If snakes are large enough to be stealing your eggs, however, you may see no signs other than the missing eggs. Even larger snakes can squeeze through very small openings, and are difficult to exclude from the coop. After having eaten an egg, though, they may be temporarily too large to escape from the same opening they entered, if it was a tight fit! If they have grown accustomed to stealing eggs from you, they may even eat any wooden eggs or golf balls you place in the nest to show your chickens where to lay.

Most snakes will not be a danger to your adult birds, but predation by snakes does happen. If there are any remains in the coop, you might find a chicken with a wet head, indicating that the snake tried to swallow her and then gave up because she was too large. Since they ingest their prey whole, snakes that do manage to swallow an entire chicken would not be able to get out of the coop again unless there is already a chicken-sized opening in the coop. If the snakes can escape your coop after having dined on chicken, you will probably see no sign, so it may be difficult to tell whether your loss was due to a snake or to theft by humans.

Protecting Your Flock
The smallest snakes are probably more in danger FROM your chickens than a danger TO your chickens. Snakes that are large enough to be a danger to your eggs may first be attracted to your area because they are eating mice or rodents, so be sure to take care of any rodent problems to avoid attracting snakes to your yard in the first place. Further, be sure to find any hidden eggs your hens may lay in your yard and to encourage your flock to lay inside their coop, where you will be sure to find their eggs. Gather your eggs regularly so meals won't be available.
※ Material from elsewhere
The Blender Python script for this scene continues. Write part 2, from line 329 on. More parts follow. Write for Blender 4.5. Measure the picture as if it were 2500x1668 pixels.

If you are very concerned about snakes, you may want to add a fine mesh hardware cloth over any ventilation holes or other openings into your coop. Snakes can slip right through chicken wire, although they may have a hard time escaping again after they have eaten an egg! Since other predators can tear through chicken wire so easily, too, chicken wire is just a bad idea for coop security in almost any situation. Remember, chicken wire should only be used to keep chickens in, not to keep predators out. Instead, for predator protection, use sturdy hardware cloth with a mesh small enough to exclude your local snakes (1/2" or 1/4").